▶ DATASET EXCERPT:
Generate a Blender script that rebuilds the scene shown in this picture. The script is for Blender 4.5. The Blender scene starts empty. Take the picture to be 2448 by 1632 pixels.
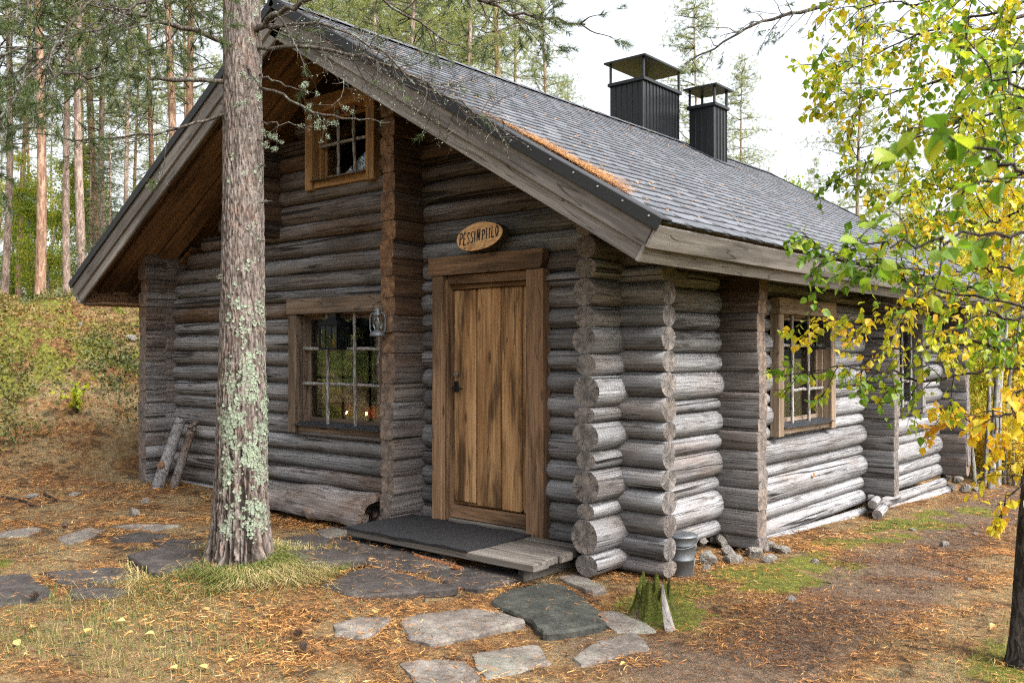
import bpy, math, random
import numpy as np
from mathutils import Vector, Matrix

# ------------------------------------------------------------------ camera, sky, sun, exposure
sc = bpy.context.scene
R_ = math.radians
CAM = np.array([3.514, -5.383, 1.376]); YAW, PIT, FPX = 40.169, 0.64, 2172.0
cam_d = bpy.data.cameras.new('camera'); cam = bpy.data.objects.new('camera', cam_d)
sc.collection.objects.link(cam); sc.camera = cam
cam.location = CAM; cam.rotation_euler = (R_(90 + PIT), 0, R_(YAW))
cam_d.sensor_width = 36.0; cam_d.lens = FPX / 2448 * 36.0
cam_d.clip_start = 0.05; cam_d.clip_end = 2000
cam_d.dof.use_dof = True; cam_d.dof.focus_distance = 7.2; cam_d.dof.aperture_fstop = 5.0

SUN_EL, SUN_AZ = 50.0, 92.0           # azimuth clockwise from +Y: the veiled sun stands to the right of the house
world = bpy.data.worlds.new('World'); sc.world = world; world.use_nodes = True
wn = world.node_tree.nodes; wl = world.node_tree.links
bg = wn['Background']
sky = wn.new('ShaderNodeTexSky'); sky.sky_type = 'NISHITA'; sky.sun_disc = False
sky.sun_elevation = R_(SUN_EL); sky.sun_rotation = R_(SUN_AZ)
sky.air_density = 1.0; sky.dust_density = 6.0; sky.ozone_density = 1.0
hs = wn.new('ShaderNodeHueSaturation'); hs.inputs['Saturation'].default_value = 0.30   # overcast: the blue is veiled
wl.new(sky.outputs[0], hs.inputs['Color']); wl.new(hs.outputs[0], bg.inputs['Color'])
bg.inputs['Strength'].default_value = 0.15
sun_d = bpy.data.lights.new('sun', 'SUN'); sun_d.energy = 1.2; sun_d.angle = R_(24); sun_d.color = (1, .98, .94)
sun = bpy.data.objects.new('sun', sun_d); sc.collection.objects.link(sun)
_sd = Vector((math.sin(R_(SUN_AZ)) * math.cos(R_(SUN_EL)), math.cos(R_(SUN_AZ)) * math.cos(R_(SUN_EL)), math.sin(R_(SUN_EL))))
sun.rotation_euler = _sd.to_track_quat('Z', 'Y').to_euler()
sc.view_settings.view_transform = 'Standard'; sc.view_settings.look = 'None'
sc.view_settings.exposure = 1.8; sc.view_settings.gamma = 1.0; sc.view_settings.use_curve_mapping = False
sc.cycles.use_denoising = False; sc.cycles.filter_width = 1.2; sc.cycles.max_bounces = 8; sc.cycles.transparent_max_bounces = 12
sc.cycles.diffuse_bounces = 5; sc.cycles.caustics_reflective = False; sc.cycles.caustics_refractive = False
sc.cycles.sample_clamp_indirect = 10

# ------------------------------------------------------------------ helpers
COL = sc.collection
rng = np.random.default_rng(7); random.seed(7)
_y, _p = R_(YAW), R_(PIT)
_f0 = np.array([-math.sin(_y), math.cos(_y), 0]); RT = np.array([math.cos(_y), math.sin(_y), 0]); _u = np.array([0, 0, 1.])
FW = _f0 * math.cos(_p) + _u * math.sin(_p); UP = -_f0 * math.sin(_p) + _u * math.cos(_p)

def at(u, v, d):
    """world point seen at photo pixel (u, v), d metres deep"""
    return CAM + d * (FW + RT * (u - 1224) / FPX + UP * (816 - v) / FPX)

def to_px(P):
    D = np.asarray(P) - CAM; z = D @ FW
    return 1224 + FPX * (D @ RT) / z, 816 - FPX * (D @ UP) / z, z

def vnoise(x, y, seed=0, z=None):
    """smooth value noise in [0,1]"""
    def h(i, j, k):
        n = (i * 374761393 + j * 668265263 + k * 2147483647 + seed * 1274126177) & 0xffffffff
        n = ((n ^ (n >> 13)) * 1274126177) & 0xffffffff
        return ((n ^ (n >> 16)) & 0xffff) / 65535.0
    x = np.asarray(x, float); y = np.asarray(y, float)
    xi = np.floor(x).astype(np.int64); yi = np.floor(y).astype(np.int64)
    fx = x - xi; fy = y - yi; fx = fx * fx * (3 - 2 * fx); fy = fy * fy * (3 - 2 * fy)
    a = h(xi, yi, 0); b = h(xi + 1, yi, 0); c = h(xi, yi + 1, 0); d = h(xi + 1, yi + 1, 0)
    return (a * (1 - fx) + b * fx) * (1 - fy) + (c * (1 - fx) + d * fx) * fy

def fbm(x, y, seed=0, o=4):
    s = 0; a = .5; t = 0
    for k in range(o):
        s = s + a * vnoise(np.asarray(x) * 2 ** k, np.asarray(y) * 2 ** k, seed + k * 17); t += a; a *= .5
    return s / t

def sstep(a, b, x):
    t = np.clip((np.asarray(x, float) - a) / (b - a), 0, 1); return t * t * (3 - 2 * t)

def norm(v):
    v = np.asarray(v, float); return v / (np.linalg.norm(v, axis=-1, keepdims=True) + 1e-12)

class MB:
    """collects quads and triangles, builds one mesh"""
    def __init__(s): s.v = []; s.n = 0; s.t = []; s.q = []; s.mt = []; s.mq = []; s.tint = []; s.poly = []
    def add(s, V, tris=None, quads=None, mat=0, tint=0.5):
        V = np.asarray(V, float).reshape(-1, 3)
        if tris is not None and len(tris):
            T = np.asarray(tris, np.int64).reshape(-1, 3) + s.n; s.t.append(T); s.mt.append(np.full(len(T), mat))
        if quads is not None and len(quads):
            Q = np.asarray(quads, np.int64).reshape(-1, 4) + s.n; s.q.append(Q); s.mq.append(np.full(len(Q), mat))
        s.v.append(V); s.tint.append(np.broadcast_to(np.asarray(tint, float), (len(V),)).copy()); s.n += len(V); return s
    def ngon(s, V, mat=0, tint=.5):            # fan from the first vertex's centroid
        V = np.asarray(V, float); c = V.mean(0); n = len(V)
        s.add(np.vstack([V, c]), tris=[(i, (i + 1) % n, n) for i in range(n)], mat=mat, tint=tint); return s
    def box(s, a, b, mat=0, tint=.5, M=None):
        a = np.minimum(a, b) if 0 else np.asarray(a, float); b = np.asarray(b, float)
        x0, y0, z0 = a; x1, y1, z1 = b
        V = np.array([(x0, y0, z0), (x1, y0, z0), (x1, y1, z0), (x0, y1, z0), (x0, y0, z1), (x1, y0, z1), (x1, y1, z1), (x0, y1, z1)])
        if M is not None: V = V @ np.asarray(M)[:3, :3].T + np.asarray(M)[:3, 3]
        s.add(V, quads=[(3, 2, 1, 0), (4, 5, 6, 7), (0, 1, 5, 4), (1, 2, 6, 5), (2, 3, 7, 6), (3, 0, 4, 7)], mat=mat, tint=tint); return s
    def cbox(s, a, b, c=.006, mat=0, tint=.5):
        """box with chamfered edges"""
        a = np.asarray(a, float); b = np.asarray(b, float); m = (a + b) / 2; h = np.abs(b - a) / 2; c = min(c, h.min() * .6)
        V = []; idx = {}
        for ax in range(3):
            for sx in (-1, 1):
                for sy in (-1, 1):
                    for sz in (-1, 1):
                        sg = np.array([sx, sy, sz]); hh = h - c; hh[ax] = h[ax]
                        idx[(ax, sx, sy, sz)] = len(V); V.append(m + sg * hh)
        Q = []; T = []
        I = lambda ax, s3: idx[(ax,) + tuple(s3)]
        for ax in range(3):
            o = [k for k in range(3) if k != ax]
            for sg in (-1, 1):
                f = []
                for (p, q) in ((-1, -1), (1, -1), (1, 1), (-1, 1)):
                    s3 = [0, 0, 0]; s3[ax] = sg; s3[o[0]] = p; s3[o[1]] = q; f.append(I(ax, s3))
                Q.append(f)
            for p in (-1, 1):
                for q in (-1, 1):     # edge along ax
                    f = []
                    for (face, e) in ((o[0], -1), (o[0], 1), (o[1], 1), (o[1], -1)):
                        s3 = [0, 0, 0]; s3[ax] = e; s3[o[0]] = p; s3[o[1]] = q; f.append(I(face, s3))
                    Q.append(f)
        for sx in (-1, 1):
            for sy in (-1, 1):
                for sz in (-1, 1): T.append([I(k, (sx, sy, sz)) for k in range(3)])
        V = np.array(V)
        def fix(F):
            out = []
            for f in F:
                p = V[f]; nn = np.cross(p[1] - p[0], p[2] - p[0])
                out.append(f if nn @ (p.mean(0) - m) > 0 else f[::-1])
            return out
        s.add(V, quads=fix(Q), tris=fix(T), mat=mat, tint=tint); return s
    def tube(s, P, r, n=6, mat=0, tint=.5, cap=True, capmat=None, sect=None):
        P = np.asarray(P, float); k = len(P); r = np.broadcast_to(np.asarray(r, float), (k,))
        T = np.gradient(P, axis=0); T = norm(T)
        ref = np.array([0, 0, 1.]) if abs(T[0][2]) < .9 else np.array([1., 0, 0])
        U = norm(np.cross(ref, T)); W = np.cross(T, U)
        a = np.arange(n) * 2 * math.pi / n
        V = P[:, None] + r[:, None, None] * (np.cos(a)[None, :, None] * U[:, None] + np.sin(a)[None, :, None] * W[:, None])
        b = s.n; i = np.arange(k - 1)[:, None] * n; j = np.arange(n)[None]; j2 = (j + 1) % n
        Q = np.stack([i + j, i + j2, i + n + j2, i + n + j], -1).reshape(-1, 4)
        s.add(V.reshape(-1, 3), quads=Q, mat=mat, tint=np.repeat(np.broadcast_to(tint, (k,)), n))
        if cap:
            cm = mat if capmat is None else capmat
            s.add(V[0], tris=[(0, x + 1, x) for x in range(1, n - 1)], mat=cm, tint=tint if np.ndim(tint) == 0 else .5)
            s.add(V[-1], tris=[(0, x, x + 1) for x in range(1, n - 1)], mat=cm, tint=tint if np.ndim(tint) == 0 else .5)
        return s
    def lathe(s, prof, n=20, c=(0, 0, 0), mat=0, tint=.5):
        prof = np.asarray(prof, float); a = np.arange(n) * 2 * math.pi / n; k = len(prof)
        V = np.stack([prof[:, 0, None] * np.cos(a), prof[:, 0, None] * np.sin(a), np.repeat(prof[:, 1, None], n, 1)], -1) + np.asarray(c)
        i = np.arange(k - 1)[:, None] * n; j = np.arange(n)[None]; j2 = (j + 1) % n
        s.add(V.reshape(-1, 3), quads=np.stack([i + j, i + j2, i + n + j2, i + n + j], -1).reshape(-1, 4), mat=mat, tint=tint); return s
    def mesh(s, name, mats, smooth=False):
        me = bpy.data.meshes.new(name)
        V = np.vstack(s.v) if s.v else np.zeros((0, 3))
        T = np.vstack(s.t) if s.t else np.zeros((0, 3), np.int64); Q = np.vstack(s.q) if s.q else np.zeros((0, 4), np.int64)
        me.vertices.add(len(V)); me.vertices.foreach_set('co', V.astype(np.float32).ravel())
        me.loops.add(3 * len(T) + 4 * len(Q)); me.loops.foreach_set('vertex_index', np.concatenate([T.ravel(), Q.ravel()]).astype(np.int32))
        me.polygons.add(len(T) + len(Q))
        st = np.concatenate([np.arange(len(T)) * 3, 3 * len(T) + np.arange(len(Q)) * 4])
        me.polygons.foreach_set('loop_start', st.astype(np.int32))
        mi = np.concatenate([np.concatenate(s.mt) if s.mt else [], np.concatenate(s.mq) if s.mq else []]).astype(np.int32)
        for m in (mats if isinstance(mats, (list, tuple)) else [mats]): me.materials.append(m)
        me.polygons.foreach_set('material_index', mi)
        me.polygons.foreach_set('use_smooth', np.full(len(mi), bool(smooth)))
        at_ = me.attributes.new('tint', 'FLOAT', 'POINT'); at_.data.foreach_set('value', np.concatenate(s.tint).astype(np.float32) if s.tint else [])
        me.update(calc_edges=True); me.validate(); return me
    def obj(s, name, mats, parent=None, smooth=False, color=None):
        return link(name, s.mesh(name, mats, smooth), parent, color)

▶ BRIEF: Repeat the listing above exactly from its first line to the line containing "from mathutils import Vector, Matrix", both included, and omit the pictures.

▶ TASK ANSWER:
Generate a Blender script that rebuilds the scene shown in this picture. The script is for Blender 4.5. The Blender scene starts empty. Take the picture to be 2448 by 1632 pixels.
import bpy, math, random
import numpy as np
from mathutils import Vector, Matrix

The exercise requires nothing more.